“Proclama mi alma la grandeza del Señor […] porque ha mirado la humildad de su esclava”. María proclama la grandeza de Dios y a sí misma como su esclava. En su humildad se abre a la acción y al poder de Dios. Esto es la humildad: vaciarnos de nosotros mismos para dejar que el poder de Dios actúe plenamente en nosotros y nos eleve.
María es la que mejor vive las palabras de Cristo: “El que se humilla será enaltecido” (Mt 23,12). Esto explica la solemnidad de hoy de la Asunción. Si la soberbia es una muerte en vida, la humildad es una resurrección y una exaltación vivas y continuas por parte de Dios.
Y así vemos a María en la primera lectura como la “gran señal… en el cielo”. Antes, al comienzo de la vida de Cristo en la tierra, la “señal” había sido su pequeñez en el pesebre: “Aquí tenéis la señal: encontraréis un niño envuelto en pañales y acostado en un pesebre” (Lc 2,12). Ahora está, en su humanidad, a la derecha del Padre (Hch 2, 33).
La humilde sierva es ahora la Reina radiante, revestida del esplendor mismo de la creación transformada y gloriosa: María es la “mujer vestida del sol, con la luna bajo sus pies y una corona de doce estrellas sobre su cabeza”. No intentemos revestirnos de una falsa gloria, la pálida gloria de los tejidos que se marchitan y se desgastan.

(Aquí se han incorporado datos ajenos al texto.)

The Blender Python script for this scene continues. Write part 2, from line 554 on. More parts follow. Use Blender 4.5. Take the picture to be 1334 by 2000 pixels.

Una preocupación excesiva por la vestimenta externa, por vanidad orgullosa, es como una “antiasunción”. Aunque es bueno vestirse con elegancia por sentido de la propia dignidad de hijos de Dios y por caridad hacia los demás, sólo dejando que Dios nos vista de su gracia podemos esperar participar, al menos en cierta medida, de la gloria celestial de María: “Cuantos habéis sido bautizados en Cristo, os habéis revestido de Cristo.” (Ga 3, 27). “Y, de hecho, en esta situación suspiramos anhelando ser revestidos de la morada que viene del cielo” (2 Co 5, 2).
María aceptó la Palabra de Dios diciendo sí a la palabra del ángel: “María contestó: ‘He aquí la esclava del Señor; hágase en mí según tu palabra’” (Lc 1, 38). La primera lectura de hoy muestra a María dando a luz al niño, el Verbo, Jesucristo, como un parto continuo a lo largo de la historia, ya que lo da a luz en nosotros, “el resto de su descendencia” (Ap 12,17).
La Reina gloriosa sigue siendo la madre amorosa en los dolores de parto junto con la creación y a través de la Iglesia (véase también Rm 8, 22). Cuanto más le permitamos que nos levante en sus brazos, para compartir su Asunción, más aliviaremos sus dolores.